The effect on communications goes without saying. Even worse than that was the danger from those whom the horrible cruelty of sixteenth-century warfare drove half-mad with grief and loss, who shook off civilisation and robbed and murdered recklessly. According to Aubigné, who witnessed the horrors which he dwells on at length in his "Les Tragiques," war demoralised even the dogs in a way that endangered every passer-by. Speaking of those around Moncontour, where was fought one of the battles which left most bodies on the field,

Vous en voyez l'espreuve au champ de Moncontour;

Héréditairement ils ont, depuis ce jour,

La rage naturelle, et leur race enyvrée

Du sang des vrais François, se sent de la curée.

But it may be objected that the evidence of a sectarian historian is not admissible on any question of fact. Take, then, what a sober correspondent writes from the scene of the Thirty Years' War in 1639, not of dogs, but of men: "It is an ordinary thing in Brandenburg country to eat man's flesh,"[144] and he goes on to tell how a judge has just met his death that way.

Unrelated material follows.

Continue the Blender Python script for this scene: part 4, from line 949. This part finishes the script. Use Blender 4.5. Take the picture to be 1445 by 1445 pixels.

Again, De Thou, approaching Mérindol, finds not a soul to be seen; all had retired to caves at the sight of armed men. Elsewhere he saw all the peasants at work armed, and of one town nothing remained intact but a fountain and one street; the work of a commander, in the king's name, for the gratification of his private revenge. The state produced is well described by Sir Thomas Overbury in 1609 as one in which there was "no man but had an enemy within three miles, and so the country became frontier all over." What "frontier" meant is well defined by an Italian of this time as country to which a few could do no harm and in which many could not live. The prosperity of the Empire while this was the state of France has been already outlined; what it became, as a result of the civil war, while France was becoming the best organised and most civilised country in Europe, may be guessed from Reresby's description of the district which in 1600 had been the most comfortable in Christendom, that between Augsburg and Frankfurt; villages and towns uninhabited, much ground untilled, no meat to be had, no sheets, sometimes no beds; for drink, milk and water, little wine and that sour and very dear; people so boorish as to resemble beasts. Significant, too, is it that while Sir Philip Sidney, defining the qualities of the dominions of Europe for his brother, writes, "Germany doth excel in good laws and well administering of justice," and while all subsequent travellers for forty years confirm this, a German, Zeiler, compiled his guide to Spain shortly before the date when the correspondent just quoted wrote his letter, and in this guide, in maintaining the claims of Spain on the attention of the student, puts among the characteristics in which Spain excels the rest of Europe, the inflexibility of justice there.

Yet civil war was less detrimental to touring than international war, inasmuch as no nation was barred the country for the time being. Besides, fewer mercenaries were employed. Now, however bad the native soldier may have been—and how bad that was may be judged from Shakespeare's picture of him in "Henry V" (Act III, sc. 2),—mercenaries were far worse, seeing that they behaved in the country they were defending as the others did only in that which they attacked. Sastrow followed in the wake of the mercenaries whom Charles V imported; wherever they had passed the way was strewn with corpses. In one house he found the body of a man who had been suspended by the genitals, a usual custom, while they tortured him to make him reveal his valuables, and released by a sword-stroke, not on the cord he hung by, but "flush with the abdomen." From Bamberg they carried off four hundred women as far as Nuremberg, while Hungarians cut off the feet and hands of children and stuck them in their hats instead of feathers. And it is perhaps worth while quoting the effect on Sastrow himself. On his horse being stolen, he "chose the best nag at hand"; and finding a gentleman's house temporarily abandoned, he and his companions stole wholesale, not only to satisfy present wants, but also in order to realise money later.

The effect of all this so far as it concerned tourists may be exemplified by the state of the highroad between Danzig and Hamburg, along which, in 1600, the only corpses in evidence were those of criminals. By 1652, in one day's journey, a traveller[145] could count thirty-four piles of faggots, each pile marking the spot where a wayfarer had been murdered. Each passer-by was expected to add a faggot. Another result was that soldiers continued to exercise during peace the habits they had contracted in war. When Lady Fanshawe passed through Abbeville in 1659, the governor warned her against local robbers, advising an escort of garrison soldiers at a pistole [£3, 6s. 8d.] each. She engaged ten, and met a band of fifty 'robbers.' The ten parleyed with the fifty, and the fifty retired; they, too, were soldiers of the garrison.